Output, word for word, every line from the start of the listing down to and including the line that contains "cp, sp = math.cos(PITCH), math.sin(PITCH)"; include nothing else.

>>>

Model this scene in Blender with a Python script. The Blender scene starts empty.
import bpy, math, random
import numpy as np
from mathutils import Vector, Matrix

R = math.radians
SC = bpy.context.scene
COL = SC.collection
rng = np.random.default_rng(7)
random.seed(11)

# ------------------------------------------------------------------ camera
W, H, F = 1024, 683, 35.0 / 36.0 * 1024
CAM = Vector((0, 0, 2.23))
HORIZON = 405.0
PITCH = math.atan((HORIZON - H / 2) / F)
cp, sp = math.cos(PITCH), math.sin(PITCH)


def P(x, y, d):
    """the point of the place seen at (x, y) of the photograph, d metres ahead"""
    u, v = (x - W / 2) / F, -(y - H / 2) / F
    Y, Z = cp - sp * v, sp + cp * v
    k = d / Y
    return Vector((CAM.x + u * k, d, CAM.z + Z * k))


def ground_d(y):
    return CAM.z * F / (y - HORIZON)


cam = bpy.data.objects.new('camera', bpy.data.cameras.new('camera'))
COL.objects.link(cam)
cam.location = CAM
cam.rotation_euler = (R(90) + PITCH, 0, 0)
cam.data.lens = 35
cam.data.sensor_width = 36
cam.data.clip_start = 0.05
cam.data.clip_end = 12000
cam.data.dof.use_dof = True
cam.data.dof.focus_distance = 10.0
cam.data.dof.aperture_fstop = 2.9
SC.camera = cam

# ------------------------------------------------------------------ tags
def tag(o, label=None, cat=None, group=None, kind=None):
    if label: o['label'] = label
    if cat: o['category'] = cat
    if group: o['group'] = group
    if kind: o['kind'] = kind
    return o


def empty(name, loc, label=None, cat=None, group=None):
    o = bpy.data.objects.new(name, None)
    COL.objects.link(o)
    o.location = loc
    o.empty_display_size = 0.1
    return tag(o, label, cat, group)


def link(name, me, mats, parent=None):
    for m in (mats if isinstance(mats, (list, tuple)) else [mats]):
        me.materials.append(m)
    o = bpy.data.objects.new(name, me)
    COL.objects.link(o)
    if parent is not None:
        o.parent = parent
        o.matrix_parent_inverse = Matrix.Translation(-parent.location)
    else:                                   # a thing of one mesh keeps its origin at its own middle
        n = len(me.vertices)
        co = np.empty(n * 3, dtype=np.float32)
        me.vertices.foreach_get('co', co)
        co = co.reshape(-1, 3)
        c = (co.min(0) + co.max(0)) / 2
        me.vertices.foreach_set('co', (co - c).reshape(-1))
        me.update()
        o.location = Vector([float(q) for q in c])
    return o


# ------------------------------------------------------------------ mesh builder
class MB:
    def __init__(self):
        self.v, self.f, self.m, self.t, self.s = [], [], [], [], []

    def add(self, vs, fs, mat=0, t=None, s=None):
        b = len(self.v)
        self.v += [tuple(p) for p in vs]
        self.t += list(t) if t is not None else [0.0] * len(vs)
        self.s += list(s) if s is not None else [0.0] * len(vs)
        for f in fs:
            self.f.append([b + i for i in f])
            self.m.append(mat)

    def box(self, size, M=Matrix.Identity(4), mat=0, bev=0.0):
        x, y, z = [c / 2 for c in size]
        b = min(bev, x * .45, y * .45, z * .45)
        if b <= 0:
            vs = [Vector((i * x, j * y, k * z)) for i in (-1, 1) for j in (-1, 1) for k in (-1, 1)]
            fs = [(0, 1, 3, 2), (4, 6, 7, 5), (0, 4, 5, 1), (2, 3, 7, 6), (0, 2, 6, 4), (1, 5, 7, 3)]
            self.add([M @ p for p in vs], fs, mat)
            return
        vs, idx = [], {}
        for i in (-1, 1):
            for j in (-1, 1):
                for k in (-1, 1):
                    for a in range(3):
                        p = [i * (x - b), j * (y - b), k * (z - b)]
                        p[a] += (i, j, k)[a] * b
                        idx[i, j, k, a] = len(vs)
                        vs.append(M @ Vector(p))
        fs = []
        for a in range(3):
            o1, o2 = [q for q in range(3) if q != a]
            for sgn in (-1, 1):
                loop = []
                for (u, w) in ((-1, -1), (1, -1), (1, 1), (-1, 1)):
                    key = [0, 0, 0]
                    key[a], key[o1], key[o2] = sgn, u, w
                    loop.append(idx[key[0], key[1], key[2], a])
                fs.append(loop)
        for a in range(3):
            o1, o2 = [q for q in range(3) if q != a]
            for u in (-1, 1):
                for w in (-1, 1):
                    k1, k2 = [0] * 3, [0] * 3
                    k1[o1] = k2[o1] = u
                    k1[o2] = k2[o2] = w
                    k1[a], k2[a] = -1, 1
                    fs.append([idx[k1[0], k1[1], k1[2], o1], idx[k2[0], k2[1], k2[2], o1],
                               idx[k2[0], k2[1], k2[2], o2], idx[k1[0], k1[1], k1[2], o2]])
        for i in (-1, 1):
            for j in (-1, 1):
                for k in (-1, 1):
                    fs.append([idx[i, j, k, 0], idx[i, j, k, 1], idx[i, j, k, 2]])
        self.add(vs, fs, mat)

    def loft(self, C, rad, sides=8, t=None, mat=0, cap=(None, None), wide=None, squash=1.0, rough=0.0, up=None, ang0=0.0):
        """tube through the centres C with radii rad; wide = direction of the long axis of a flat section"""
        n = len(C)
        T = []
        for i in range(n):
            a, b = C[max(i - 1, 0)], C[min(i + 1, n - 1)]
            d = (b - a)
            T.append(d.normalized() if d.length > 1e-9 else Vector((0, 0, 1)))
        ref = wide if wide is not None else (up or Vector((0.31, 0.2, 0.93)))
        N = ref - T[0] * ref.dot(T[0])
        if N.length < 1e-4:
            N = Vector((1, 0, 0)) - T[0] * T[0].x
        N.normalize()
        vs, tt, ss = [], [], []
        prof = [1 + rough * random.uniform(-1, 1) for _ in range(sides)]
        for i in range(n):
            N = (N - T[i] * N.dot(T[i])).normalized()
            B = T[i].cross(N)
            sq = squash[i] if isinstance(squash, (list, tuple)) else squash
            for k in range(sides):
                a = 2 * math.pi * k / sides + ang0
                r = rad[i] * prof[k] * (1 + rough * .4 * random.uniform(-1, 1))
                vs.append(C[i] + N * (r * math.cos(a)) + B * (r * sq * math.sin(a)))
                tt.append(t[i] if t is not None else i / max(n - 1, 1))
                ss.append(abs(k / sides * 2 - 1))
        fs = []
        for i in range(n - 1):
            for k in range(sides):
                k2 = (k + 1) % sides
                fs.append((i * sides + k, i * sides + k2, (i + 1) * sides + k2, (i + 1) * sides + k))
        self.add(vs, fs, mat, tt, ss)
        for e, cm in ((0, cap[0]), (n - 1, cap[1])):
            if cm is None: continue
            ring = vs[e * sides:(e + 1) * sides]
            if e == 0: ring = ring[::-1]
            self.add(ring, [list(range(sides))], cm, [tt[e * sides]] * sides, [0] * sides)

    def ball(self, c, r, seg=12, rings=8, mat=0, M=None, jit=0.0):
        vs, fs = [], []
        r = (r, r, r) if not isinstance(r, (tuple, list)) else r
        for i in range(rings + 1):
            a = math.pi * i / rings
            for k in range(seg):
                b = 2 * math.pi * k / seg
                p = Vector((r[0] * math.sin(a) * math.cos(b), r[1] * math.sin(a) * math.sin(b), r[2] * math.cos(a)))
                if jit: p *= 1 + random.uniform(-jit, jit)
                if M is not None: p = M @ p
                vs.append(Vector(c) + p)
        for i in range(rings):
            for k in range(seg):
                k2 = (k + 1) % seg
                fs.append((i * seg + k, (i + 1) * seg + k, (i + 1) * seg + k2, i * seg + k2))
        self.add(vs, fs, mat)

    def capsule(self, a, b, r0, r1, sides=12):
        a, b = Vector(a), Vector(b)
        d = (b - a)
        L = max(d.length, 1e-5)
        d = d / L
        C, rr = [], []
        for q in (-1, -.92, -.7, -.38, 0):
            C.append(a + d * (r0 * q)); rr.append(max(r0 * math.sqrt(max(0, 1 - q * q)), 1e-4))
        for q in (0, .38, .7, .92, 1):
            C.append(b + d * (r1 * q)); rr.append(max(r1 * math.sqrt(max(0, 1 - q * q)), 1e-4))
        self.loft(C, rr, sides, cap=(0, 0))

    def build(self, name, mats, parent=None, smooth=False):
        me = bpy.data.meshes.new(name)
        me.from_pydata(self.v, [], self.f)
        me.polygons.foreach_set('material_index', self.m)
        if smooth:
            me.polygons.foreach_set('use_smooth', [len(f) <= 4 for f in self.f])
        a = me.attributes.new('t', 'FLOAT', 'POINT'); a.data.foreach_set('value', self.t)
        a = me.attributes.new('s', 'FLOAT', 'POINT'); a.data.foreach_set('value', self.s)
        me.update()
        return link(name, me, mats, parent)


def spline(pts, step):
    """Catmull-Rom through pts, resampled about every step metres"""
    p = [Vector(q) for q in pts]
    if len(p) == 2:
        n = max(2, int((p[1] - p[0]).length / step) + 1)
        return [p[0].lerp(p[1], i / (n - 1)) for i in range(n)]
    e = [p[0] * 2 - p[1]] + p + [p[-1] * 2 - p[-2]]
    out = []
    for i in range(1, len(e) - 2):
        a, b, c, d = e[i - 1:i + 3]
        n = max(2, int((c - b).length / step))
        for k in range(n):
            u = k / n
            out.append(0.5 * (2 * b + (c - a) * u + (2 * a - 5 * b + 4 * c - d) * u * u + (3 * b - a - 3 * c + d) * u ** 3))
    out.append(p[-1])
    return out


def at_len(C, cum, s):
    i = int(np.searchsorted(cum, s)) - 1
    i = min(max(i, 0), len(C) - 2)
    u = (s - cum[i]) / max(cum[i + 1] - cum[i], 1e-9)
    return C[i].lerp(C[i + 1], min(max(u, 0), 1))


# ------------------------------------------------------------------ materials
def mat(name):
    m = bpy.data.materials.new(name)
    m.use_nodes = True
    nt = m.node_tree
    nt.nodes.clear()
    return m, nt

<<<

→ Full solution
Model this scene in Blender with a Python script. The Blender scene starts empty.
import bpy, math, random
import numpy as np
from mathutils import Vector, Matrix

R = math.radians
SC = bpy.context.scene
COL = SC.collection
rng = np.random.default_rng(7)
random.seed(11)

# ------------------------------------------------------------------ camera
W, H, F = 1024, 683, 35.0 / 36.0 * 1024
CAM = Vector((0, 0, 2.23))
HORIZON = 405.0
PITCH = math.atan((HORIZON - H / 2) / F)
cp, sp = math.cos(PITCH), math.sin(PITCH)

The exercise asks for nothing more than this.